Bunlara karşılık, Suriye’nin yeni yönetiminin, cihatçıların ağır basmasıyla tutacağı bir tür ‘Taliban-Light’ yolu veya merkezî yönetimin Kürt varlığıyla sorununun tatmin edici çözüme kavuşturulamayıp yeni çatışmalara zemin hazırlaması veya “Millî Ordu”nun Ankara’ya güvenerek kalkışabileceği türlü işgüzarlıklar ve bunların bastırılmasının yaratacağı sarsıntılar… hâlâ hatırı sayılır Suriyeli nüfus barındıracak Türkiye’yi doğrudan doğruya etkileyecek.
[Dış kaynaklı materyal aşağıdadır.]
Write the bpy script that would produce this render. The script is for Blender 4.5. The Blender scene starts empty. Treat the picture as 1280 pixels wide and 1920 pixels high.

Fetih havaları estirip insanları akıl yolundan saptırma gayretlerinden ve birilerinin iktidarı sürsün diye yeni kanlı maceralar içerisinde hakkın, hukukun, adaletin daha fazla delik deşik edilmesi tehlikesinden bir an önce dönülmesi dileğiyle bitireyim.